People who are anxious want to lie down, because the yin of anxiety and lying down seek each other;
people who are happy do not want to lie down because the yang of happiness and wakefulness require each other.
Water takes control over the nighttime and stretches out its allotted span; when the east wind arrives, wine ferments more vigorously. Those who are ill worsen at the arrival of night; cocks gather at first light, rousing one another with their crowing. [Different kinds of] qi become more and more refined. Therefore,
yang increases yang;
yin increases yin,
for the qi of yin and yang can naturally augment or diminish things in accordance with their kind.
Heaven has yin and yang [aspects],
and people have yin and yang [aspects].
When the qi of Heaven and Earth arises, the qi of people arises in response to it;
when the qi of people arises, the qi of Heaven and Earth also arises appropriately in response to it.
Their Way is unitary. Those who understand this,
when wishing to bring forth rain, activate yin, causing yin to arise;
when wishing to stop rain, activate yang, causing yang to arise.

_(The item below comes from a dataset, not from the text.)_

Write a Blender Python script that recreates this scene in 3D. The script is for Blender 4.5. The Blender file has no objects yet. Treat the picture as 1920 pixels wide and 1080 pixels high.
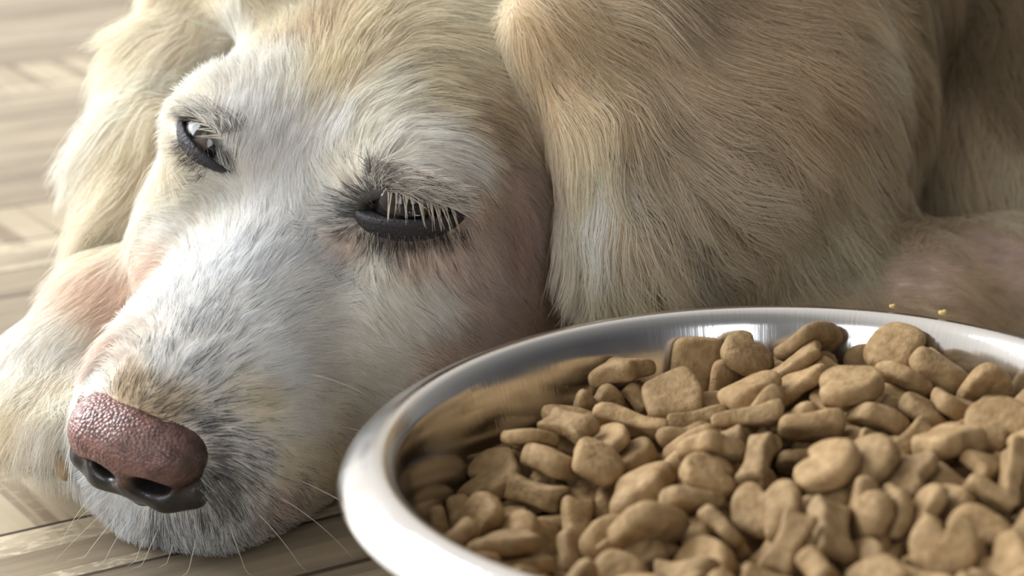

Therefore, rain is not caused by the spirits. People suspect that it is the spirits’ doing, because its inner principles are subtle and mysterious. It is not only that the qi of yin and yang advances or withdraws according to its kind. Even [the reasons for] misfortune, calamities, and blessings are due to the same thing. It is not that these things do not initially arise from within the self, [but even so,] things become active in response to their kind. Therefore, those who are intelligent, sagely, and spiritlike look within and listen to themselves, so their words become intelligent and sagely. The reason why introspection and listening to oneself alone can lead to intelligence and sagacity is because one becomes aware that the original mind lies there. Therefore when the note gong is plucked on a qin or a se, the note gong on other [instruments nearby] sounds spontaneously in response. This is a case of things being activated according to kind. Their activity has sound but no form. People do not see a physical form associated with what activates them, so they say that they sound on their own. Furthermore, since they activate each other without [visible] form, it is said that they do so spontaneously. In reality, it is not that they do so spontaneously but that something causes them to be so. There is definitely something concrete that stimulates them, but what stimulates them has no [visible] form. According to a tradition of the Documents, when the House of Zhou was about to arise, some big red crows holding seed heads of grain in their bills gathered on the roof of the king’s house. King Wu was elated, and all the great officers were elated. The Duke of Zhou said, “Make greater effort. Make greater effort. Heaven reveals this to exhort us.”3 Fearfully we heed this. [57/59/17–57/60/5]
 
  1.  The qin is a musical instrument, resembling a small version of the later Japanese koto, having a slightly convex sounding board and (usually) five or seven strings, tuned with pegs. The se was a zither-like instrument with (usually) twenty-five strings, tuned with movable bridges.
  2.  The notes of the Chinese pentatonic scale were named gong, shang, jue, zhi, and yu. The absolute value of the fundamental is a matter of dispute, but if we assume that gong is C, then shang would be D; jue, E; zhi, G; and yu, A. To demonstrate the principle that like resonates with like, many early Chinese writers used the actual observation that if one string of an instrument is plucked, a similarly tuned string on a nearby instrument will vibrate.
  3.  Documents, “Appendix to the Great Declaration”; James Legge, trans., The Shoo King, or, The Book of Historical Documents, vol. 3 of The Chinese Classics, 2nd rev. ed. (1894; repr., Hong Kong: Hong Kong University Press, 1960), 298.